Pilotprojekte mit Schneeballeffekt
Amber ist zuversichtlich, dass Pilotprojekte viel bewirken können: "Damit entsteht ein Schneeballeffekt." Eines ist allerdings klar: "Der Nutzen von Begrünungsinitiativen zeigt sich erst für die nächste Generation." Das können manchmal schon die nächsten Kindergartenkinder sein.
Begrünter Kindergarten
In Stuttgart begrünte Amber im Vorjahr mit einem Team die Terrasse einer Kindertagesstätte (Kita) im sechsten Stock an einer stark befahrenen Straße. "Die Kinder durften wegen der Feinstaubbelastung 60 Tage pro Jahr nicht ins Freie." Es wurden sechs große Bäume in Pflanzkörben aufgestellt, das Terrassengeländer wurde mit Rankpflanzen bepflanzt.
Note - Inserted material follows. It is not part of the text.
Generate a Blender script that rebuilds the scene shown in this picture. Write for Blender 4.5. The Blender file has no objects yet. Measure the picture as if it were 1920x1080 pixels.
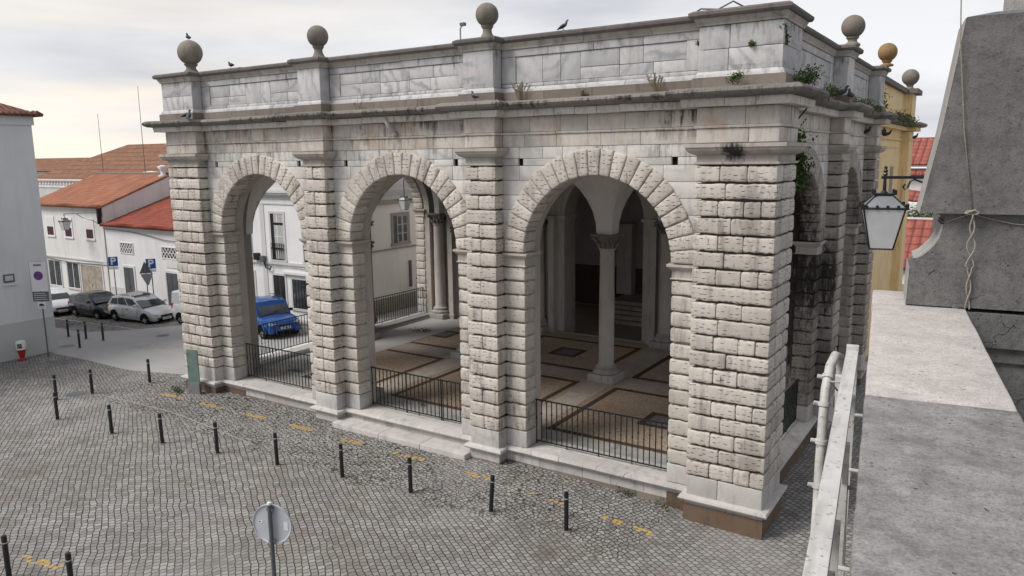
import bpy, bmesh, math, random
import numpy as np
from mathutils import Matrix, Vector
random.seed(7); rng = np.random.default_rng(7)
S = bpy.context.scene; COL = S.collection; R_ = math.radians

# ------------------------------------------------------------------ camera, sky, sun, exposure
cam = bpy.data.cameras.new('camera'); camo = bpy.data.objects.new('camera', cam); COL.objects.link(camo)
RW = [[0.83887, 0.08200, -0.53812], [0.54405, -0.15160, 0.82520], [-0.01390, -0.98501, -0.17184]]
RW = [[0.83865, 0.083002, -0.53831], [0.544546, -0.14893, 0.825403], [-0.01166, -0.985358, -0.170098]]
CAMP = (3.9983, -16.1671, 7.8)
M = Matrix(((RW[0][0], -RW[0][1], -RW[0][2]), (RW[1][0], -RW[1][1], -RW[1][2]), (RW[2][0], -RW[2][1], -RW[2][2])))
M.normalize()
camo.matrix_world = Matrix.Translation(CAMP) @ M.to_4x4()
cam.sensor_width = 36; cam.lens = 1419.73 / 1920 * 36; cam.clip_end = 3000; cam.clip_start = 0.05
S.camera = camo
SUN_EL, SUN_AZ = 50, 218      # azimuth measured clockwise from +Y (behind-left of the camera)
w = bpy.data.worlds.new('World'); S.world = w; w.use_nodes = True
nt = w.node_tree; nt.nodes.clear()
def WN(t, **k):
    n = nt.nodes.new(t)
    for a, b in k.items(): setattr(n, a, b)
    return n
wo = WN('ShaderNodeOutputWorld'); bg = WN('ShaderNodeBackground'); sky = WN('ShaderNodeTexSky', sky_type='NISHITA', sun_disc=False)
sky.sun_elevation = R_(SUN_EL); sky.sun_rotation = R_(SUN_AZ); sky.air_density = 1.5; sky.dust_density = 4
tc = WN('ShaderNodeTexCoord'); sep = WN('ShaderNodeSeparateXYZ'); nt.links.new(tc.outputs['Generated'], sep.inputs[0])
mp = WN('ShaderNodeMapping'); mp.inputs['Scale'].default_value = (1.0, 1.0, 4.5); nt.links.new(tc.outputs['Generated'], mp.inputs[0])
nz = WN('ShaderNodeTexNoise'); nz.inputs['Scale'].default_value = 1.7; nz.inputs['Detail'].default_value = 7; nz.inputs['Roughness'].default_value = .5
nt.links.new(mp.outputs[0], nz.inputs[0])
cr = WN('ShaderNodeValToRGB'); nt.links.new(nz.outputs[0], cr.inputs[0])
e = cr.color_ramp.elements; e[0].position = .34; e[0].color = (4.3, 4.5, 5.1, 1); e[1].position = .64; e[1].color = (8.9, 8.9, 9.2, 1)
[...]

"In einigen Jahren werden die Kinder auf eine grüne Wand schauen, die Pflanzen filtern den Feinstaub." Aber schon im vergangenen Herbst wurden die abfallenden Blätter zum Basteln genutzt. Und schon dieser Tage beobachten die Kinder gespannt, wie sich beim warmen Winterwetter die ersten Knospenansätze auf den Sträuchern zeigen.